We assume that the random variable \(\Lambda\) is gamma distributed with pdf
\[f(\lambda; \nu, \mu) = \frac{(\nu/\mu)^\nu}{\Gamma(\nu)} \lambda^{\nu-1} e^{-\lambda/\mu}; \ \lambda > 0\]
and further that given \(\Lambda = \lambda\), the conditional pmf of the random variable \(Y\), given \(\Lambda = \lambda\), takes the form
\[\text{P}(Y = y | \lambda) = \frac{\lambda^y}{y!} \exp(-\lambda), \ y = 0, 1, 2, \dots.\]
For \(y = 0, 1, \dots\) the marginal pmf of \(Y\) is given by
\[ \begin{aligned} p(y; \mu, \nu) &= \text{P}(Y = y; \mu, \nu) \\ &= \int_0^{\infty} \text{P}(Y = y|\lambda) f(\lambda; \nu, \mu) d\lambda \\ &= \int_0^{\infty} \frac{\lambda^y}{y!} \exp(-\lambda) \frac{(\nu/\mu)^\nu}{\Gamma(\nu)} \lambda^{\nu-1} e^{-\lambda/\mu} d\lambda \\ &= \frac{(\nu/\mu)^\nu}{\Gamma(\nu)y!} \int_0^{\infty} \lambda^{y+k-1}e^{-(\mu+\nu)\lambda/\mu} d\lambda \\ &= \frac{(\nu/\mu)^\nu}{\Gamma(\nu)\Gamma(y+1)} \int_0^{\infty} \left(\frac{\mu}{\mu+\nu}\right)^{y+\nu-1} e^{-\mu} \frac{\mu}{\mu+\nu} du \ \ \ \ [\text{substitute } u = (\mu+k)\lambda/\mu] \\ &= \frac{(\nu/\mu)^\nu}{\Gamma(\nu)\Gamma(y+1)} \left(\frac{\mu}{\mu+\nu}\right)^{y+\nu} \int_0^{\infty} u^{y+\nu-1} e^{-u} du \\ &= \frac{(\nu/\mu)^\nu}{\Gamma(\nu)\Gamma(y+1)} \left(\frac{\mu}{\mu+\nu}\right)^{y+\nu} \Gamma(y+\nu) \\ &= \frac{\Gamma(y+\nu)}{\Gamma(\nu)\Gamma(y+1)} \left(\frac{\mu}{\mu+\nu}\right)^y \left(\frac{\nu}{\mu+\nu}\right)^\nu \end{aligned} \]

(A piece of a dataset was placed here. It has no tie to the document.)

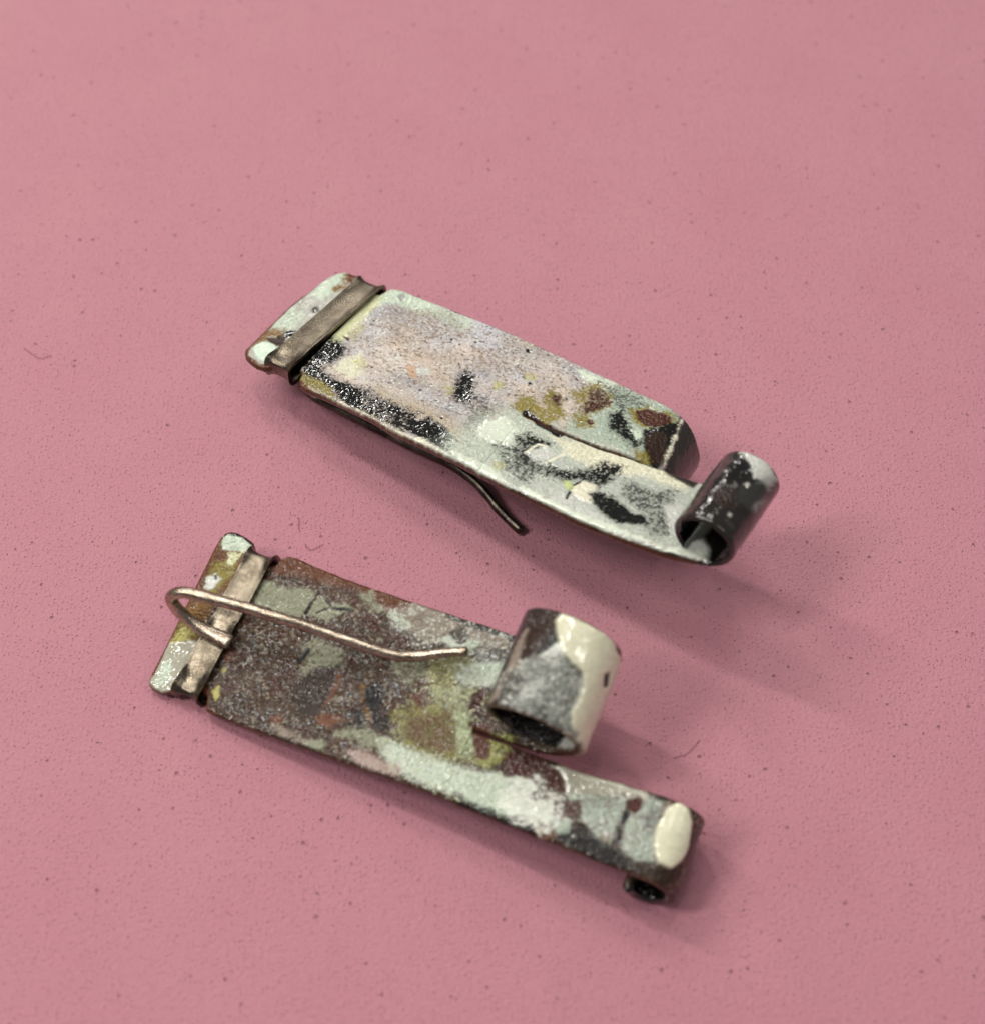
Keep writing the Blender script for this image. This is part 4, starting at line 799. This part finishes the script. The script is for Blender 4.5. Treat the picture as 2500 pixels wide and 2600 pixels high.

We now assume that the parameter \(\nu\) is fixed, and consider the random variable \(Y^* = Y/\nu\). We have that \(\text{P}(Y^* = y^*) = \text{P}(Y = ky^*)\), so \(Y^*\) has pmf
\[p^*(y^*; \mu, \nu) = \frac{\Gamma(\nu y^* + \nu)}{\Gamma(\nu)\Gamma(\nu y^* + 1)} \left(\frac{\mu}{\mu+\nu}\right)^{\nu y^*} \left(\frac{\nu}{\mu+\nu}\right)^\nu; \ y^* = 0, \frac{1}{k}, \frac{2}{k}, \dots\]
If we introduce
\[c(y^*, \nu) = \log \left(\frac{\Gamma(\nu y^* + \nu)}{\Gamma(\nu) \Gamma(ky^* + 1)}\right)\]

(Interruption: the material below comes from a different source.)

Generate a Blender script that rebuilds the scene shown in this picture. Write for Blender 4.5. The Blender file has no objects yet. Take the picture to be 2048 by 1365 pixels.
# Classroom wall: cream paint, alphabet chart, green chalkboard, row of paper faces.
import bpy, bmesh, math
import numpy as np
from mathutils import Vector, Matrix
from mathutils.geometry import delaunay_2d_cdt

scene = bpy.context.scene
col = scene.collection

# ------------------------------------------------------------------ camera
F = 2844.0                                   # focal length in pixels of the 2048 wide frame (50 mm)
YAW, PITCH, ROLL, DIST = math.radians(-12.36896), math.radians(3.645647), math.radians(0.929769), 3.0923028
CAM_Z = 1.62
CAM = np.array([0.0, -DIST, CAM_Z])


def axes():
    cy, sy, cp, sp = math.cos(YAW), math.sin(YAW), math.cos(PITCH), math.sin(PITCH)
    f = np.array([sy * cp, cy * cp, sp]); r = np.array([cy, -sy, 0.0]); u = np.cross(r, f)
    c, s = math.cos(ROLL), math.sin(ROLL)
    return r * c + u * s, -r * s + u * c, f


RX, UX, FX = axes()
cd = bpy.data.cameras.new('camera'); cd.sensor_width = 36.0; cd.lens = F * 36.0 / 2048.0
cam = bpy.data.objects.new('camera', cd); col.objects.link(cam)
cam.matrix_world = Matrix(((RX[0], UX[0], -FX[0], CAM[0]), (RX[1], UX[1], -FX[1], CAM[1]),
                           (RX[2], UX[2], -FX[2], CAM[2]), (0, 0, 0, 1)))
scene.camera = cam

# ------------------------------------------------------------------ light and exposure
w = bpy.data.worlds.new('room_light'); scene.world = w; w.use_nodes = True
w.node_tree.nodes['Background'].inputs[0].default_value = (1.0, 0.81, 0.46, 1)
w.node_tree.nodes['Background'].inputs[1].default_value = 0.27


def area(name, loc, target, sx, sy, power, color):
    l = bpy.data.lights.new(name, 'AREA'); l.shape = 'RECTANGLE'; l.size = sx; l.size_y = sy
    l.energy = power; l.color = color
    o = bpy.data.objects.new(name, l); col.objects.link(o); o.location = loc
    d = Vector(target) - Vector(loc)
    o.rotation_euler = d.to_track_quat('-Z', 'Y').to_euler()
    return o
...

we may rewrite the pmf of \(p^*(y^*; \mu, \nu)\) as follows:
\[ \begin{aligned} p^*(y^*; \mu, \nu) &= \exp\left\{ (\nu y^*) \log\left(\frac{\mu}{\nu+\mu}\right) + \nu\log\left(\frac{\nu}{\nu+\mu}\right) + c(y^*, \nu) \right\} \\ &= \exp\left\{ \frac{1}{1/\nu} \left[ y^* \log\left(\frac{\mu}{\nu+\mu}\right) + \log\left(\frac{\nu}{\nu+\mu}\right) \right] + c(y^*, \nu) \right\} \\ &= \exp\left\{ \frac{1}{1/\nu} \left[ y^* \log\left(\frac{\mu}{\nu+\mu}\right) + \log\left(1 - \frac{\mu}{\nu+\mu}\right) \right] + c(y^*, \nu) \right\} \end{aligned} \]
This is an exponential family with \(\theta = \log(\mu/(\mu+\nu))\), \(b(\theta) = -\log(1 - e^{\theta})\), \(w = 1\) and \(\phi = 1/\nu\).
From general results for exponential families, we have that \(\text{E}(Y^*) = b'(\theta)\) and \(\text{Var}(Y^*) = b''(\theta)\phi/w\). Hence we have that
\[\text{E}(Y^*) = \frac{d}{d\theta} \left[-\log(1-e^{\theta})\right] = \frac{e^{\theta}}{1-e^{\theta}} = \frac{\mu/(\mu+\nu)}{1-\mu/(\mu+\nu)} = \frac{\mu}{\nu}\]
and
\[\text{Var}(Y^*) = \frac{1}{\nu} \frac{d^2}{d\theta^2} \left[-\log(1-e^{\theta})\right] = \frac{1}{\nu} \frac{e^{\theta}}{(1-e^{\theta})^2} = \frac{1}{\nu} \frac{\mu/(\mu+\nu)}{(1-\mu/(\mu+\nu))^2} = \frac{1}{\nu} \frac{\mu/(\mu+\nu)}{(\nu/(\mu+\nu))^2} = \frac{1}{\nu^3}\mu(\mu+\nu)\]
Now \(Y = \nu Y^*\), so we have that \(\text{E}(Y) = \nu \text{E}(Y^*) = \nu \mu/\nu = \mu\) and \(\text{Var}(Y) = \nu^2 \text{Var}(Y^*) = \mu(\mu+\nu)/\nu = \mu + \mu^2/\nu\).